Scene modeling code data
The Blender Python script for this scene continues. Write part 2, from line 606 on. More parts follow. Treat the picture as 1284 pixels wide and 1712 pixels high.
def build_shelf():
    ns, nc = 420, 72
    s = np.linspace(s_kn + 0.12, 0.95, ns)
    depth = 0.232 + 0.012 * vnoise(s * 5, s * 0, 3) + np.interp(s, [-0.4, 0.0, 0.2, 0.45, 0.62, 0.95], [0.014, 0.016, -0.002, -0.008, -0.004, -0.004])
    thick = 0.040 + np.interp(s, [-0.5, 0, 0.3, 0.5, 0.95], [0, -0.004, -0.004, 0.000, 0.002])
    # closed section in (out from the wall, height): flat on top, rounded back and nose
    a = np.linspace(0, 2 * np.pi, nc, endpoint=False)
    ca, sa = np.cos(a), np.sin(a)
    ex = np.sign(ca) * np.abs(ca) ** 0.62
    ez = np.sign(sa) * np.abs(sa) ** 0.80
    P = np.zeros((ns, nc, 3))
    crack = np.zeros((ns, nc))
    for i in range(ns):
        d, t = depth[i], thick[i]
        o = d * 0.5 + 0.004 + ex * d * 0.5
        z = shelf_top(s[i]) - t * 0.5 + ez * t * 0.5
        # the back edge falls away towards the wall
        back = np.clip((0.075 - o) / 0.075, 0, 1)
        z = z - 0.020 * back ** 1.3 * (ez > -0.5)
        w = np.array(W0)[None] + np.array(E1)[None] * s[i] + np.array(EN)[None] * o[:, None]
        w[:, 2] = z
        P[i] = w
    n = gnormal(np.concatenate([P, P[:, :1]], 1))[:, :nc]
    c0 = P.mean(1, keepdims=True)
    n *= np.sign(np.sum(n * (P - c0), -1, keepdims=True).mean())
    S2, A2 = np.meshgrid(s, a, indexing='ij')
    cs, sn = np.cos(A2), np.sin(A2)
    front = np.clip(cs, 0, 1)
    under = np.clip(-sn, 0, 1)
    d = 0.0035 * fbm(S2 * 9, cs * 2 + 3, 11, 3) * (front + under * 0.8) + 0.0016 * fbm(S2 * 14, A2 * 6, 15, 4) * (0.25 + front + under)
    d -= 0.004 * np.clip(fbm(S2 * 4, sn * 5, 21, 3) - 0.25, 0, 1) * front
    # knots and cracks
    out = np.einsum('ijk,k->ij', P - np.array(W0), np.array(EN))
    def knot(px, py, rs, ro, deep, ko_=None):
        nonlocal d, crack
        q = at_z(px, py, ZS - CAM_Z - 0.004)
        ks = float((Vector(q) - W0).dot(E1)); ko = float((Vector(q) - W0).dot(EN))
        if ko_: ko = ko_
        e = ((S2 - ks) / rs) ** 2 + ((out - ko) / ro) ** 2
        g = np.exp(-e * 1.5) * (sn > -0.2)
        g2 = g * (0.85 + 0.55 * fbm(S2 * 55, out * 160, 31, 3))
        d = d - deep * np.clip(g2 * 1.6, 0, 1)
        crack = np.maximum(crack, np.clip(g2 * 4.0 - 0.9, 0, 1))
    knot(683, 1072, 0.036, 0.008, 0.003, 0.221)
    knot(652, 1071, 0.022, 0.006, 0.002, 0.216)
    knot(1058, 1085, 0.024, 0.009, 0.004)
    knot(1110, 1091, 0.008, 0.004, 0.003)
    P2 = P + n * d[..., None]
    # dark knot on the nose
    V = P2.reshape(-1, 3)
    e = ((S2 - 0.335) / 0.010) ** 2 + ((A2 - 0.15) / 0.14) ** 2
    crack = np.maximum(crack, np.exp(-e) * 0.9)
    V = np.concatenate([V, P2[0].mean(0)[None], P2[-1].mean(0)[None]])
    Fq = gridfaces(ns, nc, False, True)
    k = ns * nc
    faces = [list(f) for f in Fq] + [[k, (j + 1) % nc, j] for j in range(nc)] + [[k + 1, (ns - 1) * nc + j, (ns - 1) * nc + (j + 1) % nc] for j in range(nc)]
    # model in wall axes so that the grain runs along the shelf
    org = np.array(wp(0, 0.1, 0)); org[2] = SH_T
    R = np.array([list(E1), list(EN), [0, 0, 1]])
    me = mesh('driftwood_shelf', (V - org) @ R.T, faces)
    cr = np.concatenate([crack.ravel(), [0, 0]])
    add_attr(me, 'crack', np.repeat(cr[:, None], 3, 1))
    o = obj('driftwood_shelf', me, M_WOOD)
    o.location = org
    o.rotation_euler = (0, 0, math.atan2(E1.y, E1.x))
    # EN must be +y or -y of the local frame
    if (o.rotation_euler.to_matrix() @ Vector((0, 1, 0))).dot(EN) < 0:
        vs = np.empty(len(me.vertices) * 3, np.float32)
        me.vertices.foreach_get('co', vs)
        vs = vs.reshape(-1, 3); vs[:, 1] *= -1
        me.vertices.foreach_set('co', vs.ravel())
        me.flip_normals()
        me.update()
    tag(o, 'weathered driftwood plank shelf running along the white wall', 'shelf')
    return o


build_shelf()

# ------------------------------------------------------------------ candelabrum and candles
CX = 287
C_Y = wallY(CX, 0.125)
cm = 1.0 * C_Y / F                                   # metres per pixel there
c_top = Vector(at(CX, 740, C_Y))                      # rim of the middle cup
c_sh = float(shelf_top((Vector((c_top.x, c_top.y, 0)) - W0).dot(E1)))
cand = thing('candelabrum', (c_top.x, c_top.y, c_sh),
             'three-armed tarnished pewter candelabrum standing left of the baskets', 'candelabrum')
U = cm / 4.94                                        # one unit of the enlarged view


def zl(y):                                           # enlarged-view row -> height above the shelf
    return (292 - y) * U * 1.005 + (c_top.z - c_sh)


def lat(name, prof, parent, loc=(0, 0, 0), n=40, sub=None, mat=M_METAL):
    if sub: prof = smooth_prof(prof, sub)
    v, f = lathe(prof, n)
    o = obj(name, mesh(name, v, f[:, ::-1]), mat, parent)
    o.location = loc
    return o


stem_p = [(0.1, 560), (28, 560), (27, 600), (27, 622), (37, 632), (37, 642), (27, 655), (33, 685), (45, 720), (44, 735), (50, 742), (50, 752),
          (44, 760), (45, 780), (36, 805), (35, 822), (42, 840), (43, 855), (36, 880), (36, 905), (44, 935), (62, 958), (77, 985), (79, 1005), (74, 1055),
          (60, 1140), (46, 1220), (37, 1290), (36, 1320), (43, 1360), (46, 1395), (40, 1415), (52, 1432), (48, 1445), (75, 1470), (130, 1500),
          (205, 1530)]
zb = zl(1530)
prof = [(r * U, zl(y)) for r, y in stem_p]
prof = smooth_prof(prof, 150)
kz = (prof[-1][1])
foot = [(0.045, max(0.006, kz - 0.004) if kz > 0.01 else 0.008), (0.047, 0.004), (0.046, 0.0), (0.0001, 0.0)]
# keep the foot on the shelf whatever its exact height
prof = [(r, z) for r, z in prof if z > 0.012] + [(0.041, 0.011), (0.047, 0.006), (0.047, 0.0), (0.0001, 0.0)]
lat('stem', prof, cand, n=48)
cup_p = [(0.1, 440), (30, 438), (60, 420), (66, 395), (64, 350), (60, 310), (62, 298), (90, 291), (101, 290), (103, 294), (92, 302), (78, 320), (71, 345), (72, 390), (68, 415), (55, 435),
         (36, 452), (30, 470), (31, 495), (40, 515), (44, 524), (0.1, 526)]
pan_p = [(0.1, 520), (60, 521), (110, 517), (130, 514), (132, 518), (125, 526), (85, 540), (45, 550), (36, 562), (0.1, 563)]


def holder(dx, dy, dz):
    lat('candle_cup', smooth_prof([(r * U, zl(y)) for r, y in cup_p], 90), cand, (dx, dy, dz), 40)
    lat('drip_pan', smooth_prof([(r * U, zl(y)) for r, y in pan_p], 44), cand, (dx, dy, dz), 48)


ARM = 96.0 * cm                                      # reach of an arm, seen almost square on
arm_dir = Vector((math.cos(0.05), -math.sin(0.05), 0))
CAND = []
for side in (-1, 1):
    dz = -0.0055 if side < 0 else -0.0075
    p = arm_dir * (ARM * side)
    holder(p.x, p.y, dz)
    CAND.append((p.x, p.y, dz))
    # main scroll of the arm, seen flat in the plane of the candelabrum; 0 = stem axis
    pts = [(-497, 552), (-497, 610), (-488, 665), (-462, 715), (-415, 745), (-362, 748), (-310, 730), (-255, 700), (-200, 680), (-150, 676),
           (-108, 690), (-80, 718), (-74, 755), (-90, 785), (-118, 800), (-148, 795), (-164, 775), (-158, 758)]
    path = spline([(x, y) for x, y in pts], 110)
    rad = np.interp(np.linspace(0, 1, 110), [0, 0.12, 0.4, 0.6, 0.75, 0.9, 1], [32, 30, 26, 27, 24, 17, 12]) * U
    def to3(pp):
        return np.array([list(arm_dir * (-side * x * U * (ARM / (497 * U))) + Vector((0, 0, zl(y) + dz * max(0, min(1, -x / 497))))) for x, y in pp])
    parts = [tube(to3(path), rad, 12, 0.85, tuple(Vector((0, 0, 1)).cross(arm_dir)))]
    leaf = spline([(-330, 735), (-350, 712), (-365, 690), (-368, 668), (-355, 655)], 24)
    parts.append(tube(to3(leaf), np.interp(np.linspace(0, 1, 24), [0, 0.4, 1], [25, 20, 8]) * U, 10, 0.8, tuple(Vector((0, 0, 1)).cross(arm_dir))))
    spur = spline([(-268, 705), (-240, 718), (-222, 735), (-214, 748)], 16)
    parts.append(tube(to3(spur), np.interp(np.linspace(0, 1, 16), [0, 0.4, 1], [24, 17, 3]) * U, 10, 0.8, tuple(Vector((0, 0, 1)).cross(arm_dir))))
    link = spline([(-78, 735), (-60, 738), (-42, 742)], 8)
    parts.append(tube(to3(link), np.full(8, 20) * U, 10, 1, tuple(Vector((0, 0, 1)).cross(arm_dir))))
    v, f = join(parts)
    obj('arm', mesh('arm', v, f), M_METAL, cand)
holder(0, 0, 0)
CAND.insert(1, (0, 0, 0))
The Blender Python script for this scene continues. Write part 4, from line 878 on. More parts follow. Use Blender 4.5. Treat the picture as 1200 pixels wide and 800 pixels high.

**OBJECTIVE**. Whichever lines contain the string "picture", select and copy them.

**WORKED ANSWER**.
The Blender Python script for this scene continues. Write part 2, from line 606 on. More parts follow. Treat the picture as 1284 pixels wide and 1712 pixels high.
The Blender Python script for this scene continues. Write part 4, from line 878 on. More parts follow. Use Blender 4.5. Treat the picture as 1200 pixels wide and 800 pixels high.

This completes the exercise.